-- Start of Stored rows --

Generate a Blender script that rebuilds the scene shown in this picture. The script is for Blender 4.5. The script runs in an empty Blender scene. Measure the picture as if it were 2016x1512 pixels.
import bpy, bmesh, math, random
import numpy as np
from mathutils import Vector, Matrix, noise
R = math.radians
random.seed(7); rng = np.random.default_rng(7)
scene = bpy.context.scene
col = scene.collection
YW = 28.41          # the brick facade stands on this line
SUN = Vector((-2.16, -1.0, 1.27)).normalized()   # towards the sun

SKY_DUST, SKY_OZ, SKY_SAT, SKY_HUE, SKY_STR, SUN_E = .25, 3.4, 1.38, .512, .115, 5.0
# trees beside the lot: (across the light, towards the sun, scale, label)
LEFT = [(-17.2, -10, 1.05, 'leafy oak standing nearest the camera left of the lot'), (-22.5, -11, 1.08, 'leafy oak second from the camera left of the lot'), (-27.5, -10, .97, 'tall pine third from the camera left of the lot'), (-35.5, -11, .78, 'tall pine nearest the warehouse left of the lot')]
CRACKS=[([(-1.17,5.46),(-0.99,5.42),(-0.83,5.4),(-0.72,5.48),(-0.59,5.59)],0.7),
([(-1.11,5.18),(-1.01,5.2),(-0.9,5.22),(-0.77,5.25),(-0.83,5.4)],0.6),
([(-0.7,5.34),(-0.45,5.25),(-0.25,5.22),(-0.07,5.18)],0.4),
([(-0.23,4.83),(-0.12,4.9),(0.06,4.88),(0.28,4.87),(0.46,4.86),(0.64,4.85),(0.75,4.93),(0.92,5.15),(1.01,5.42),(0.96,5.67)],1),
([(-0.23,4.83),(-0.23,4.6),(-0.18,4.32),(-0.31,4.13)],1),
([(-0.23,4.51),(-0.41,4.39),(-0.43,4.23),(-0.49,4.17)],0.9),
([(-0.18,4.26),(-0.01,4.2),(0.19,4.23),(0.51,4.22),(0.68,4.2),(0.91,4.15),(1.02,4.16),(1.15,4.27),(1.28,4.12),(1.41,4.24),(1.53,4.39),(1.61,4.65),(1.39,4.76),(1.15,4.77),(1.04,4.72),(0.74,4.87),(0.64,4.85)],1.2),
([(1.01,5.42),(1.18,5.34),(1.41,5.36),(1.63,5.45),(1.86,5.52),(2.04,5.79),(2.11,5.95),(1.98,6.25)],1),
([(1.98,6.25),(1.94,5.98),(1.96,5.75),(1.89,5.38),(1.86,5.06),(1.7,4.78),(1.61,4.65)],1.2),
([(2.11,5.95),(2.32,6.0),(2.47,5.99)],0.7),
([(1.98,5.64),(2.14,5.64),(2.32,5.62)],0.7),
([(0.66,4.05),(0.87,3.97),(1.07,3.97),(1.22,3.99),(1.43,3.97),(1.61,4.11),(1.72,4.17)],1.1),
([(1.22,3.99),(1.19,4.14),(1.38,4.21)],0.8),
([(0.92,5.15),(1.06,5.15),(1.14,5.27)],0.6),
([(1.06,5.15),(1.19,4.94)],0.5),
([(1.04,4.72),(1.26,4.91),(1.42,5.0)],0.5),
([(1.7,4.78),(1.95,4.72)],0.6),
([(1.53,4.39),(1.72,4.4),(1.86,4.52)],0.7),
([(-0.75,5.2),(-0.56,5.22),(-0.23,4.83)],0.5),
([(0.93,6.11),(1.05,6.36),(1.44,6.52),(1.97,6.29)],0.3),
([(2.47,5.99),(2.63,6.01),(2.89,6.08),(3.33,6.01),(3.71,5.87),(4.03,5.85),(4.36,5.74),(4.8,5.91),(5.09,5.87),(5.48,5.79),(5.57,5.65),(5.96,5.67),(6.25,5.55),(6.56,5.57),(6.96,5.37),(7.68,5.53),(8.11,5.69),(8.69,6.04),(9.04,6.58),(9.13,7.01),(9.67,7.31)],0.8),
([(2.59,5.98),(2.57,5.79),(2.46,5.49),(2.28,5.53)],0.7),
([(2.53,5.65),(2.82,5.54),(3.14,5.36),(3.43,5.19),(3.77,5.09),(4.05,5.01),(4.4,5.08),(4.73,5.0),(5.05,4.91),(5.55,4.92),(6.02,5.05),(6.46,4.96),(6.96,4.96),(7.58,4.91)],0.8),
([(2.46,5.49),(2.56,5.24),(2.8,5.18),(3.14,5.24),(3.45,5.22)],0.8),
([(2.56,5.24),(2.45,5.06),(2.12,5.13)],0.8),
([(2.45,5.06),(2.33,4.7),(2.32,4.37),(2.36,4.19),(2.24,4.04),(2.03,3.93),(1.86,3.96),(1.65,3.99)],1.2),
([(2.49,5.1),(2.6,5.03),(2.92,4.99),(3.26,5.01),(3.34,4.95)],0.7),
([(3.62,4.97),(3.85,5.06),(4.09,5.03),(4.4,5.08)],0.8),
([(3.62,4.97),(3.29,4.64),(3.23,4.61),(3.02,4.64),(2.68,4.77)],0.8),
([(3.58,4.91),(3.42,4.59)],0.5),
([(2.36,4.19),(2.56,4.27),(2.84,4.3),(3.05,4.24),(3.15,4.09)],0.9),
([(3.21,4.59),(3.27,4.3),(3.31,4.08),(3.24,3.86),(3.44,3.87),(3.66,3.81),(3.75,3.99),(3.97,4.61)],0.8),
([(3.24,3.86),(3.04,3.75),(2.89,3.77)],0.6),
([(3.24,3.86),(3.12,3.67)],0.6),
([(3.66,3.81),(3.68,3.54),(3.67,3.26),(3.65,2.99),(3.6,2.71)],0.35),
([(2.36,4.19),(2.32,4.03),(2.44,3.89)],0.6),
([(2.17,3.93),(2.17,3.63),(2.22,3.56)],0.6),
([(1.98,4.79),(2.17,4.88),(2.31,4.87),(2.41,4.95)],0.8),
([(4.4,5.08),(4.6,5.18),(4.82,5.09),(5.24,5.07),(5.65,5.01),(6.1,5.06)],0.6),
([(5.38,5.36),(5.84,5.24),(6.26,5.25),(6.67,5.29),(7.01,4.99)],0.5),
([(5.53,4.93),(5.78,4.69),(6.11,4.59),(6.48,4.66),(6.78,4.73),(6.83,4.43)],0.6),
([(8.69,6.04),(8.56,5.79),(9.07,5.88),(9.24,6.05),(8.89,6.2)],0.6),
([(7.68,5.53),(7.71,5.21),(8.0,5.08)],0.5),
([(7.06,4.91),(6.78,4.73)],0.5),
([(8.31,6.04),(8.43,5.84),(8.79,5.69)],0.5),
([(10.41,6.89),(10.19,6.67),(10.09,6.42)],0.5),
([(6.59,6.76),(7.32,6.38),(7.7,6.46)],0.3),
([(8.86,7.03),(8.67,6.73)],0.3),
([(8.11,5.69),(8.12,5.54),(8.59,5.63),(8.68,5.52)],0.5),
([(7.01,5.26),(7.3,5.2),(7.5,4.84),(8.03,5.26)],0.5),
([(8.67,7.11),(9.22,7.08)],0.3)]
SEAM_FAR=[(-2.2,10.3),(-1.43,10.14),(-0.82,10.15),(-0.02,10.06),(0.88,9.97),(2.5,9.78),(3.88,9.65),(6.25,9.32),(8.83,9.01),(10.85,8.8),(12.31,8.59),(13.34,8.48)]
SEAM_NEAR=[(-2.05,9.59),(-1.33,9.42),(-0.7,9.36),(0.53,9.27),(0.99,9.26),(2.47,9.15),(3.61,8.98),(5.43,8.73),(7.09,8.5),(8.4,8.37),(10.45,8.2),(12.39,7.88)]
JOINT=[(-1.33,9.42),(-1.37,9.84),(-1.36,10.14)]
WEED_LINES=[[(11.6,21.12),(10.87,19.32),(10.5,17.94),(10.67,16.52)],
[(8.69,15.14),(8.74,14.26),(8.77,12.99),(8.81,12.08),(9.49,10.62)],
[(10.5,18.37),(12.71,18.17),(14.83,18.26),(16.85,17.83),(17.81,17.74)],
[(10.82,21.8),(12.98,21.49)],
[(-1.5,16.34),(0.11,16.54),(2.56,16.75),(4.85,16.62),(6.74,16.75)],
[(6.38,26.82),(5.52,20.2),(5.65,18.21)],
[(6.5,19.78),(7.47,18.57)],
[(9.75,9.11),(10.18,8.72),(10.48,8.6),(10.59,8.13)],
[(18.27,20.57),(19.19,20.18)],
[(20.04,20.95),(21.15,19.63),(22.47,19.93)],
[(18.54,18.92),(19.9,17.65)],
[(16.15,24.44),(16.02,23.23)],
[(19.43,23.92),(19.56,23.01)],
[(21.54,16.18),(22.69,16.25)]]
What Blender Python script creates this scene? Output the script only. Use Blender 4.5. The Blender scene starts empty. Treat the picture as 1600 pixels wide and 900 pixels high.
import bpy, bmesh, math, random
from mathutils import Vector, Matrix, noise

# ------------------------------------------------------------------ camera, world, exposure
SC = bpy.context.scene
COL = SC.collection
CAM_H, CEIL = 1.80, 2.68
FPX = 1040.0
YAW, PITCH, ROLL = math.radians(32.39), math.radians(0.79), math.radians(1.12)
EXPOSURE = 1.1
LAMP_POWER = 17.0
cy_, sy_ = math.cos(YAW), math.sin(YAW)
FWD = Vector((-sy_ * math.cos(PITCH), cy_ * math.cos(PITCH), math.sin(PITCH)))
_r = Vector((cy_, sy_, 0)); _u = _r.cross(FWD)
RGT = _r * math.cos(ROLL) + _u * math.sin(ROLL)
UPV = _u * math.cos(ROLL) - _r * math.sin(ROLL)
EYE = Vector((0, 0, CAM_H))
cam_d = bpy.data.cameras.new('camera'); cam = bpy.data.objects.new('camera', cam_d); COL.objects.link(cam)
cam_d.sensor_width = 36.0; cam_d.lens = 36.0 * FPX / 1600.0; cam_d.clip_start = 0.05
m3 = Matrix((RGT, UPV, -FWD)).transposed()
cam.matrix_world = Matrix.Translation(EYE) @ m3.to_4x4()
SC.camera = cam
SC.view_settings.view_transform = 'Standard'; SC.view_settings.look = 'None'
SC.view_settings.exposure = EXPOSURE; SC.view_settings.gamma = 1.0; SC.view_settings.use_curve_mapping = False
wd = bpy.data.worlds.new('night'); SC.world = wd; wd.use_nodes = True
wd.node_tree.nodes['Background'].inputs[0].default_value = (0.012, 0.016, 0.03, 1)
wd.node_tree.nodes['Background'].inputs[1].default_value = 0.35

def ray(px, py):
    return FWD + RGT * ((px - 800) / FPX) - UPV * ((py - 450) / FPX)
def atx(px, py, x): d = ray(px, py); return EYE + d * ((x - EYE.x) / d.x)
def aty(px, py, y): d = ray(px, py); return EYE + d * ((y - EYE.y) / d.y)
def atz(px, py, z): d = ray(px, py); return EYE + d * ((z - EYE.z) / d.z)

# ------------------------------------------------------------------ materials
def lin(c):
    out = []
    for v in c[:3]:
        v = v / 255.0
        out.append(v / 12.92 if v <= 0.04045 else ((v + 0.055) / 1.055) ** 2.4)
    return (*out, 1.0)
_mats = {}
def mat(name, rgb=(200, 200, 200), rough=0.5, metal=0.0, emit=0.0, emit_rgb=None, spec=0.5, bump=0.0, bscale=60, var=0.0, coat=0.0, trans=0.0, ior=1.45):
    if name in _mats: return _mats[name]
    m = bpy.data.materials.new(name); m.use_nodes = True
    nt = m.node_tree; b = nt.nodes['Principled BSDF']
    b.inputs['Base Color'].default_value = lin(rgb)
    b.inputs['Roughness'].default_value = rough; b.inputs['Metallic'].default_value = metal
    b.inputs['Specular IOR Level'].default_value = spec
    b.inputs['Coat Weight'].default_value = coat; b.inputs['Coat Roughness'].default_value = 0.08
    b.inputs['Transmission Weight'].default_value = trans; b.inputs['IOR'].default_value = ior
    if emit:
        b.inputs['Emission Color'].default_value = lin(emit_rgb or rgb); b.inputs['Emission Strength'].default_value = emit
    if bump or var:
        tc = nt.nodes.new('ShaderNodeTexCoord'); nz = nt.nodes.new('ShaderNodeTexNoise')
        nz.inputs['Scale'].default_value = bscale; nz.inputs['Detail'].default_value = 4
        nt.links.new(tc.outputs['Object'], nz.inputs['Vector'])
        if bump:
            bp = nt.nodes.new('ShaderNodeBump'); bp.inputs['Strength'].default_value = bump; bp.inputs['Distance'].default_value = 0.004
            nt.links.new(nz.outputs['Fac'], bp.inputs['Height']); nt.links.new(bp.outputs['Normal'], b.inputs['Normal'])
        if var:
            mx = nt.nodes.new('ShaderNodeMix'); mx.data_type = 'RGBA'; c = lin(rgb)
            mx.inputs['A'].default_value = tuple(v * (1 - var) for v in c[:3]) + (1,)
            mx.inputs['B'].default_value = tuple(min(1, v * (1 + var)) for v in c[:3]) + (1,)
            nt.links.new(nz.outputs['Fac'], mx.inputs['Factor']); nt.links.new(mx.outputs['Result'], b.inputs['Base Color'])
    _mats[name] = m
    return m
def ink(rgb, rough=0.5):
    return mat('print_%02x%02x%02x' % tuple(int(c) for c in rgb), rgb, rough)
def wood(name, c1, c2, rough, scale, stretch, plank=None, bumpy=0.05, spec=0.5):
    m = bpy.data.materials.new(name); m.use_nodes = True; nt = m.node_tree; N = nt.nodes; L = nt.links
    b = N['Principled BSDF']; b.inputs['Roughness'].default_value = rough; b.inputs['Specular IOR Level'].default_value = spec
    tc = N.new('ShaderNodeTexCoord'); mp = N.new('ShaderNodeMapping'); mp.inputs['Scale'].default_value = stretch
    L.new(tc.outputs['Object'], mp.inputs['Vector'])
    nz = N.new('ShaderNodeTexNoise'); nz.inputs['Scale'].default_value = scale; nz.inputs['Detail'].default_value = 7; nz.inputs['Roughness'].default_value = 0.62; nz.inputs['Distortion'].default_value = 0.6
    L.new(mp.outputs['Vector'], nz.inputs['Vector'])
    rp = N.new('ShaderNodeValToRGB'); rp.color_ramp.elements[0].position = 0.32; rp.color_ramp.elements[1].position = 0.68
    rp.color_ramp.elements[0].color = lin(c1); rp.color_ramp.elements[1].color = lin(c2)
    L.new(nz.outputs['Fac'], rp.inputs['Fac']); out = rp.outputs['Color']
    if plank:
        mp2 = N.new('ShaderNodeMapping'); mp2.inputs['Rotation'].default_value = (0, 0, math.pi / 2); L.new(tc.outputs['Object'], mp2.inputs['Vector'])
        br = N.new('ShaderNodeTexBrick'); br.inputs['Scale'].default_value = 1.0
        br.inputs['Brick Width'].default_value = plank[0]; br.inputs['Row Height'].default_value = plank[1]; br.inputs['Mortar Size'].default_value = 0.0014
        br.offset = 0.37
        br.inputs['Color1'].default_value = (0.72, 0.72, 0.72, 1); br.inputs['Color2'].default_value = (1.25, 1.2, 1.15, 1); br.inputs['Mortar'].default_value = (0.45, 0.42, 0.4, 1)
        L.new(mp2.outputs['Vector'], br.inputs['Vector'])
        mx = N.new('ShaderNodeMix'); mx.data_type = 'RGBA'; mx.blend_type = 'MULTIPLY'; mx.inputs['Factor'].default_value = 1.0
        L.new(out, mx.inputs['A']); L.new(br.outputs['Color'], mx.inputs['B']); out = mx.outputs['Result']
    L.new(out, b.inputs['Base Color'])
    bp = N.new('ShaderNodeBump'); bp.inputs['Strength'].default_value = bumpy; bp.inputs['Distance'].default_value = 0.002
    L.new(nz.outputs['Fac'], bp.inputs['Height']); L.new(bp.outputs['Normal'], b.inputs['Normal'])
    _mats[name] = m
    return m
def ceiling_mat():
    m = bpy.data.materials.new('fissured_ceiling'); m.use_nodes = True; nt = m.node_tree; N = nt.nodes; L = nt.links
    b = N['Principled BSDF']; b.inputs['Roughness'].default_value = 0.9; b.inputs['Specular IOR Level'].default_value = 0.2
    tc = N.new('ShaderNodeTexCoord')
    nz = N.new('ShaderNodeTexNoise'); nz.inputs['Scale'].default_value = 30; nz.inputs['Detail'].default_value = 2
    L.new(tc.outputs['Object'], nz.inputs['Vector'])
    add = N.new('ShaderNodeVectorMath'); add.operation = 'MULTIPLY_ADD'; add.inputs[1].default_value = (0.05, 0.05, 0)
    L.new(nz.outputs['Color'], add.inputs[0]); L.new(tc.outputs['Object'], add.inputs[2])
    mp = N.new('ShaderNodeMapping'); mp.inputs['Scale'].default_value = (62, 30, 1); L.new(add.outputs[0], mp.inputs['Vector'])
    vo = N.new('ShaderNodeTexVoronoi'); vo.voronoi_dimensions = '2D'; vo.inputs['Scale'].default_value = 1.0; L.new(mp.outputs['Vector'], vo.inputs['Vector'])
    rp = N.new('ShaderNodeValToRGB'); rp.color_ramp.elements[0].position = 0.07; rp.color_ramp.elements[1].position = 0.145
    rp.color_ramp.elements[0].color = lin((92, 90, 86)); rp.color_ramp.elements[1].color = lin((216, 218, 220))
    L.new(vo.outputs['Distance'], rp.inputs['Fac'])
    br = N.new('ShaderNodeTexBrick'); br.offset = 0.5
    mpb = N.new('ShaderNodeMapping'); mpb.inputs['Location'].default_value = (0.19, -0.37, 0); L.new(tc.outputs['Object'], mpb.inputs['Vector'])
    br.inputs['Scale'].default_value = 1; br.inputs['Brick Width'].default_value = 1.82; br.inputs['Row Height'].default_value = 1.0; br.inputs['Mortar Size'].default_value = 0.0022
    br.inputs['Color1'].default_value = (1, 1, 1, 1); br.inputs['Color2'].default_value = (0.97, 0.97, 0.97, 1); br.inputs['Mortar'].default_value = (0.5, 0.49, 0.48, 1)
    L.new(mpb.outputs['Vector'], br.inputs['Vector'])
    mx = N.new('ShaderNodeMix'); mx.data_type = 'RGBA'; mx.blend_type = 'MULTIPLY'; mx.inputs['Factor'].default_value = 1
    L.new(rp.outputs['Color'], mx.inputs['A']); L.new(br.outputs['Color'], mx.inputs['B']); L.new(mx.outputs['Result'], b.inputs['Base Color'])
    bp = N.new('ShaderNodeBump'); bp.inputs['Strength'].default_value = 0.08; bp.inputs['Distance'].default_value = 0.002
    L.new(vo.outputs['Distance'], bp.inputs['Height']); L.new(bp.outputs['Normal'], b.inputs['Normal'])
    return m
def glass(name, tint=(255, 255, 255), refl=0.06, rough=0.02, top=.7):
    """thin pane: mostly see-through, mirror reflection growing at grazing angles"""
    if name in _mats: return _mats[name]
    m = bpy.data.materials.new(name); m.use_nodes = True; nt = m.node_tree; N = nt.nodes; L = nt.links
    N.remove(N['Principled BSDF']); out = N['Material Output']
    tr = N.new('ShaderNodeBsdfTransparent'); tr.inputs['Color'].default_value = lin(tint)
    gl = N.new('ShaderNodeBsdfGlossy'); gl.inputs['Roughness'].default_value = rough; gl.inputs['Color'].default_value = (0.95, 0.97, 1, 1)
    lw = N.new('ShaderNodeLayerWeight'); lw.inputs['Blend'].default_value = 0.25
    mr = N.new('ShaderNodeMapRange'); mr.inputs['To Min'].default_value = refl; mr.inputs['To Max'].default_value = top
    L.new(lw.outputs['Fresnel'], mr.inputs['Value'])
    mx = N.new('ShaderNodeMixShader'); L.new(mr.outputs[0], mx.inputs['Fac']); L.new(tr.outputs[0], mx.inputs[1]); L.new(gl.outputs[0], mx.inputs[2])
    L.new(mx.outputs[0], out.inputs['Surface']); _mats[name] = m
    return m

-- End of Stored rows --

Reproduce verbatim the range of lines that opens the records and closes with the line containing "SUN = Vector((-2.16, -1.0, 1.27)).normalized()". Omit everything after it.

Generate a Blender script that rebuilds the scene shown in this picture. The script is for Blender 4.5. The script runs in an empty Blender scene. Measure the picture as if it were 2016x1512 pixels.
import bpy, bmesh, math, random
import numpy as np
from mathutils import Vector, Matrix, noise
R = math.radians
random.seed(7); rng = np.random.default_rng(7)
scene = bpy.context.scene
col = scene.collection
YW = 28.41          # the brick facade stands on this line
SUN = Vector((-2.16, -1.0, 1.27)).normalized()   # towards the sun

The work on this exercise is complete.